Directive - Copy all lines below exactly as written. Leave pictures out.
= = = =
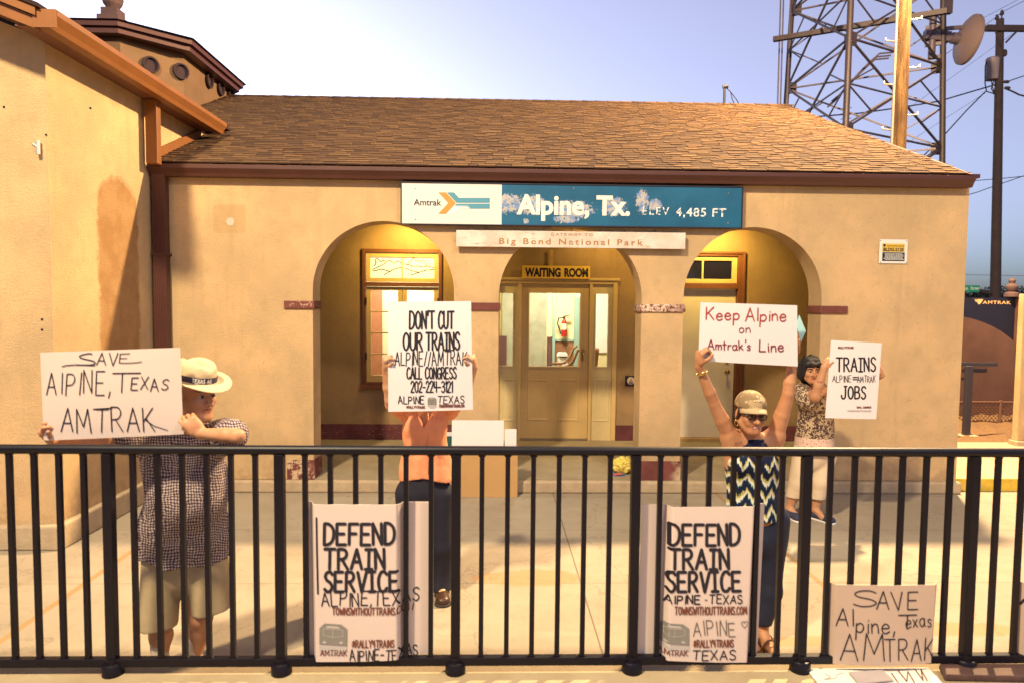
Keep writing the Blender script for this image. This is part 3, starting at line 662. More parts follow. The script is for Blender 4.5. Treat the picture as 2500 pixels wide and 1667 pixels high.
# ---- lit rooms behind the glass
M_cream = mat('cream_interior', (.80, .70, .42), .8, var=.04, vscale=2)
M_teal = mat('teal_trim', (.28, .42, .38), .6)
M_brownw = mat('brown_wainscot', (.26, .12, .06), .6, var=.25, vscale=14)
M_greyg = mat('grey_green_panel', (.34, .34, .26), .6, var=.2, vscale=5)
def rooms():
    y0 = BY+.2; YB = 12.2; xm = atY(1150, 800, 10).x; XE = 3.6
    MB().box(XL, XE, y0, YB+.3, ZS-.06, ZS+.004).build('interior_floor', mat('interior_floor', (.25, .18, .12), .5), STN)
    MB().box(XL, XE, y0, YB+.3, 3.0, 3.05).build('interior_ceiling', mat('interior_ceiling', (.75, .72, .6), .8), STN)
    MB().box(XL, xm, 11.3, 11.4, ZS, 3.0).build('office_wall', M_cream, STN)
    for a, b, c in ((xm-.05, xm+.05, YB), (XL-.05, XL, 11.3), (XE, XE+.05, YB)): MB().box(a, b, y0, c, ZS, 3.0).build('interior_partition', M_cream, STN)
    MB().box(xm, XE, YB, YB+.1, ZS, 3.0).build('waiting_room_wall', M_cream, STN)
    Q = lambda p0, p1, q0, q1, Y: pr(p0, p1, q0, q1, Y)
    def slab(name, m, px, Y, t=.04):
        a = Q(*px, Y); return MB().box(a[0], a[1], Y-t, Y, max(a[2], ZS+.005), min(a[3], 2.98)).build(name, m, STN)
    slab('interior_door', mat('interior_brown_door', (.42, .17, .08), .5, var=.12, vscale=9), (907, 934, 709, 1100), 11.295)
    slab('interior_wainscot', M_brownw, (934, 1110, 884, 1100), 11.296, .02)
    slab('chair_rail', M_teal, (934, 1110, 879, 884), 11.29, .04)
    a = Q(995, 1036, 706, 770, 10.9); mb = MB(); z = a[2]-.5
    while z < a[3]: mb.box(a[0], a[1], 10.88, 10.9, z, z+.018); z += .026
    mb.build('window_blind', mat('pale_blind', (.62, .68, .68), .6), STN)
    # waiting room
    slab('grey_interior_door', M_greyg, (1225, 1333, 690, 1100), YB-.004, .05)
    slab('wall_corner_trim', M_teal, (1347, 1353, 690, 1100), YB-.003, .09)
    slab('teal_door_frame', M_teal, (1399, 1411, 726, 1100), YB-.004, .1)
    slab('white_panel', mat('white_panel', (.85, .85, .82), .5), (1411, 1500, 690, 860), YB-.004, .03)
    slab('wainscot', M_brownw, (1353, 1399, 833, 1100), YB-.002, .02)
    slab('dark_wainscot', mat('dark_wainscot', (.11, .05, .05), .6), (1334, 1347, 822, 1100), YB-.002, .02)
    slab('rail_trim', M_teal, (1353, 1399, 827, 833), YB-.001, .04)
    slab('dark_wainscot', MATS['dark_wainscot'], (1200, 1236, 820, 1100), YB-.06, .03)
    lamp('waiting_room_light', (.95, 11.0, 2.9), 115, (1.0, .90, .62), .5, 'AREA', (.95, 11.0, 0))
    lamp('office_light', (-1.4, 10.5, 2.9), 90, (1.0, .93, .74), .5, 'AREA', (-1.4, 10.5, 0))
rooms()
# ---- porch ceiling lamps in the outer bays; middle spot added to brighten the door
M_lampglass = emit('lamp_glass', (1.0, .78, .35), 6)
for px, P_, col in ((1005, 105, (1.0, .70, .17)), (1765, 112, (1.0, .70, .17)), (1480, 26, (1.0, .70, .20))):
    x = atY(px, 580, 8.85).x
    if px != 1480: MB().lathe((x, 8.82, 3.079), [(.09, 0), (.085, -.03), (.06, -.05), (0, -.055)], 18).build('porch_lamp', M_lampglass, STN, smooth='auto', org=(x, 8.82, 3.079))
    lamp('porch_light_and_fill', (x, 8.74, 3.0), P_, col, .05, 'SPOT', (x, 9.3, 2.45), R(165), .75)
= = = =
Finished task -
Keep writing the Blender script for this image. This is part 3, starting at line 662. More parts follow. The script is for Blender 4.5. Treat the picture as 2500 pixels wide and 1667 pixels high.
# ---- lit rooms behind the glass
M_cream = mat('cream_interior', (.80, .70, .42), .8, var=.04, vscale=2)
M_teal = mat('teal_trim', (.28, .42, .38), .6)
M_brownw = mat('brown_wainscot', (.26, .12, .06), .6, var=.25, vscale=14)
M_greyg = mat('grey_green_panel', (.34, .34, .26), .6, var=.2, vscale=5)
def rooms():
    y0 = BY+.2; YB = 12.2; xm = atY(1150, 800, 10).x; XE = 3.6
    MB().box(XL, XE, y0, YB+.3, ZS-.06, ZS+.004).build('interior_floor', mat('interior_floor', (.25, .18, .12), .5), STN)
    MB().box(XL, XE, y0, YB+.3, 3.0, 3.05).build('interior_ceiling', mat('interior_ceiling', (.75, .72, .6), .8), STN)
    MB().box(XL, xm, 11.3, 11.4, ZS, 3.0).build('office_wall', M_cream, STN)
    for a, b, c in ((xm-.05, xm+.05, YB), (XL-.05, XL, 11.3), (XE, XE+.05, YB)): MB().box(a, b, y0, c, ZS, 3.0).build('interior_partition', M_cream, STN)
    MB().box(xm, XE, YB, YB+.1, ZS, 3.0).build('waiting_room_wall', M_cream, STN)
    Q = lambda p0, p1, q0, q1, Y: pr(p0, p1, q0, q1, Y)
    def slab(name, m, px, Y, t=.04):
        a = Q(*px, Y); return MB().box(a[0], a[1], Y-t, Y, max(a[2], ZS+.005), min(a[3], 2.98)).build(name, m, STN)
    slab('interior_door', mat('interior_brown_door', (.42, .17, .08), .5, var=.12, vscale=9), (907, 934, 709, 1100), 11.295)
    slab('interior_wainscot', M_brownw, (934, 1110, 884, 1100), 11.296, .02)
    slab('chair_rail', M_teal, (934, 1110, 879, 884), 11.29, .04)
    a = Q(995, 1036, 706, 770, 10.9); mb = MB(); z = a[2]-.5
    while z < a[3]: mb.box(a[0], a[1], 10.88, 10.9, z, z+.018); z += .026
    mb.build('window_blind', mat('pale_blind', (.62, .68, .68), .6), STN)
    # waiting room
    slab('grey_interior_door', M_greyg, (1225, 1333, 690, 1100), YB-.004, .05)
    slab('wall_corner_trim', M_teal, (1347, 1353, 690, 1100), YB-.003, .09)
    slab('teal_door_frame', M_teal, (1399, 1411, 726, 1100), YB-.004, .1)
    slab('white_panel', mat('white_panel', (.85, .85, .82), .5), (1411, 1500, 690, 860), YB-.004, .03)
    slab('wainscot', M_brownw, (1353, 1399, 833, 1100), YB-.002, .02)
    slab('dark_wainscot', mat('dark_wainscot', (.11, .05, .05), .6), (1334, 1347, 822, 1100), YB-.002, .02)
    slab('rail_trim', M_teal, (1353, 1399, 827, 833), YB-.001, .04)
    slab('dark_wainscot', MATS['dark_wainscot'], (1200, 1236, 820, 1100), YB-.06, .03)
    lamp('waiting_room_light', (.95, 11.0, 2.9), 115, (1.0, .90, .62), .5, 'AREA', (.95, 11.0, 0))
    lamp('office_light', (-1.4, 10.5, 2.9), 90, (1.0, .93, .74), .5, 'AREA', (-1.4, 10.5, 0))
rooms()
# ---- porch ceiling lamps in the outer bays; middle spot added to brighten the door
M_lampglass = emit('lamp_glass', (1.0, .78, .35), 6)
for px, P_, col in ((1005, 105, (1.0, .70, .17)), (1765, 112, (1.0, .70, .17)), (1480, 26, (1.0, .70, .20))):
    x = atY(px, 580, 8.85).x
    if px != 1480: MB().lathe((x, 8.82, 3.079), [(.09, 0), (.085, -.03), (.06, -.05), (0, -.055)], 18).build('porch_lamp', M_lampglass, STN, smooth='auto', org=(x, 8.82, 3.079))
    lamp('porch_light_and_fill', (x, 8.74, 3.0), P_, col, .05, 'SPOT', (x, 9.3, 2.45), R(165), .75)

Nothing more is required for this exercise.